Consequently, many Jews are surprised to learn, or may even wish to deny, that reincarnation – the “revolving” of souls through a succession of lives, or “gilgulim” – is an integral part of Jewish belief. But this teaching has always been around. And it is firmly rooted in source-verses.

 

Examples abound. Ramban, one of the greatest commentators on the Torah (and on the Talmud), and a seminal figure in Jewish history hints several times that reincarnation is the key to penetrating the deep mysteries involved in the mitzvah of yibum (the obligation of the brother of a childless, deceased man to marry the widow). In his explanation of Gen38-8-8, he insists that Yehudah and his sons were aware of the secret of reincarnation and that this was a major factor in their respective attitudes towards Tamar.

 

The Jewish understanding of reincarnation is different from Buddhist doctrines.

 

Reincarnation is a key belief within Hinduism. In Hinduism, all life goes through birth, life, death, and rebirth and this is known as the cycle of samsara.

 

Reincarnation in Hinduism is not limited to being born as a human. You may have had prior lives as animals, plants, or as divine beings who rule part of nature. If it has life, then it is part of the cycle.

 

The old saying ‘you can’t take it with you’ applies pretty well to samsara, or the cycle of reincarnation. When you die, if you achieved riches, lands, or other physical things, you cannot bring them with you into the next life. And, what you end up as in the next life depends very much on your karma.

 

Buddhists believe that human beings are born and reborn an infinite number of times until they achieve Nirvana (Nirvana is a transcendent state in which there is neither suffering, desire, nor sense of self)

 

Reincarnation” normally is understood to be the transmigration of a soul to another body after death. There is no such teaching in Buddhism–a fact that surprises many people, even some Buddhists One of the most fundamental doctrines of Buddhism is anatta (no soul or no self).

The Buddha

The Buddha taught that what we think of as our “self”–our ego, self-consciousness, and personality — is a creation of the skandhas.(skandhas in Buddhism means the five elements that sum up the whole of an individual’s mental and physical existence)

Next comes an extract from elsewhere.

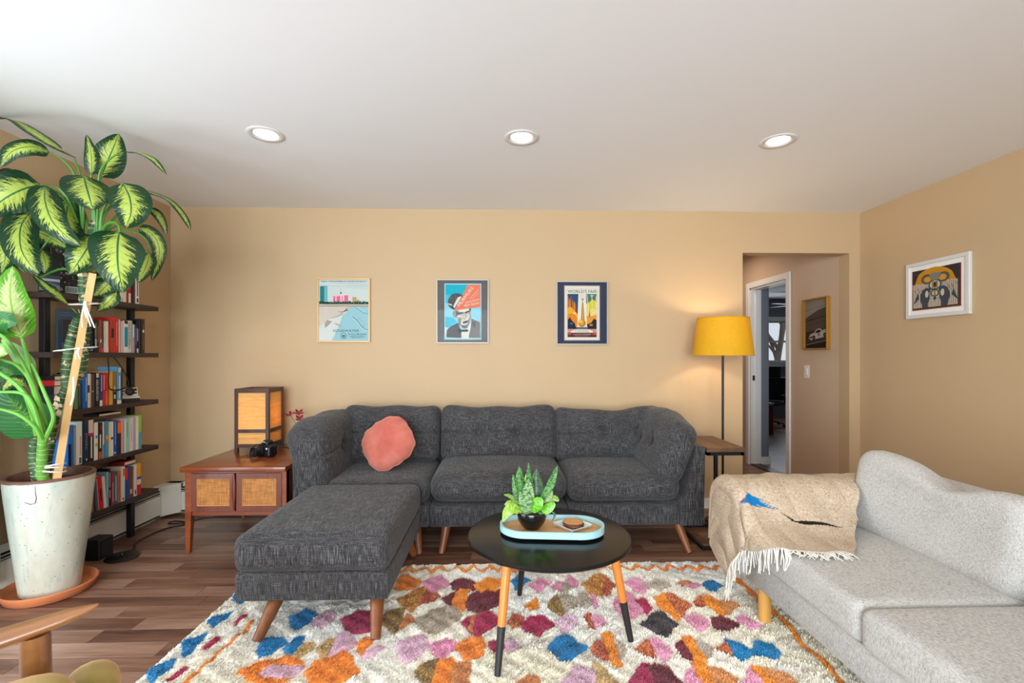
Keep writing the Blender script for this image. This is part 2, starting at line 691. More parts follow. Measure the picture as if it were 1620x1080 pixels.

Very simply, our bodies, physical and emotional sensations, conceptualizations, ideas and beliefs, and consciousness work together to create the illusion of a permanent, distinctive “me.”

 

The Buddha said, “Oh, Bhikshu, every moment you are born, decay, and die.” He meant that in every moment, the illusion of “me” renews itself. Not only is nothing carried over from one life to the next; nothing is carried over from one moment to the next.

Janaism

Janaism reflecting a belief in an eternal and transmigrating life-principle (jiva) that is akin to an individual soul—holds that karma is a fine particulate substance that settles upon the jiva according to the deeds that a person does.

Sikhs

Sikhs believe that life is a cycle of birth, death and rebirth. This is known as the cycle of samsara. Part of this belief is the idea of reincarnation, which is the belief that when humans die, they are reborn into a new body.

Sikhism teaches that all beings, including animals and humans, have a soul, known as the Atma and are part of the cycle of reincarnation.

Sikhs believe that:

The Atma is given to a being by Waheguru. It is also recognized as the divine spark, which is a part of Waheguru within them, at death, the Atmas of both humans and animals are reborn into a new body as part of the cycle of rebirth. The body that the Atma is born into is determined by the karma gained in its previous life, the highest possible being on Earth is a human, the cycle of samsara repeats itself until the Atma has been liberated from the pattern and is reunited with Waheguru in Mukti.